It does shine a spotlight on the question of the value of a life versus the public perception of the value of a life.
Back to hope. It can be roundly defined as feeling that what is wanted can be had ... that events will turn out for the best. Given this understanding, I find it hard to imagine myself in the shoes of those still holding on to hope, and what it must feel like as a parent, brother or child to slowly feel the hope drain out like blood from a fatal wound. Hope is part of grief - tied up somewhere with denial - and observing the mostly Chinese families of MH370 passengers deal so publicly with their hope and grief has made me wonder how much of our emotions are socially constructed.
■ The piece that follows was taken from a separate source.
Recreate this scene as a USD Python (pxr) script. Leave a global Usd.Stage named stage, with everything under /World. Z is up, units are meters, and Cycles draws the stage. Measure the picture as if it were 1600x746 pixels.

It is perhaps an unfair generalisation but it seems from the outside looking in that, while others commenting publicly seem to have moved forward from denial and anger to depression and acceptance, many Chinese families believe the plane is parked up somewhere as part of some warped government conspiracy, or carelessly misplaced through some avoidable corporate blunder.
In light of China's "interesting" political history, perhaps this should come as no surprise. After all, people have been disappearing there for generations. But the net result is that hope remains where there is none, and the unimaginable process of acceptance remains beyond reach.
Although the prospect of getting any sort of answer from the bottom of the Indian Ocean wrapped up in a black box with a red ribbon on top seems remote, at least the smallest scrap of wreckage will be a trophy to proof, which is far less than hope, but is an answer of sorts still, and a stepping stone along grief's path.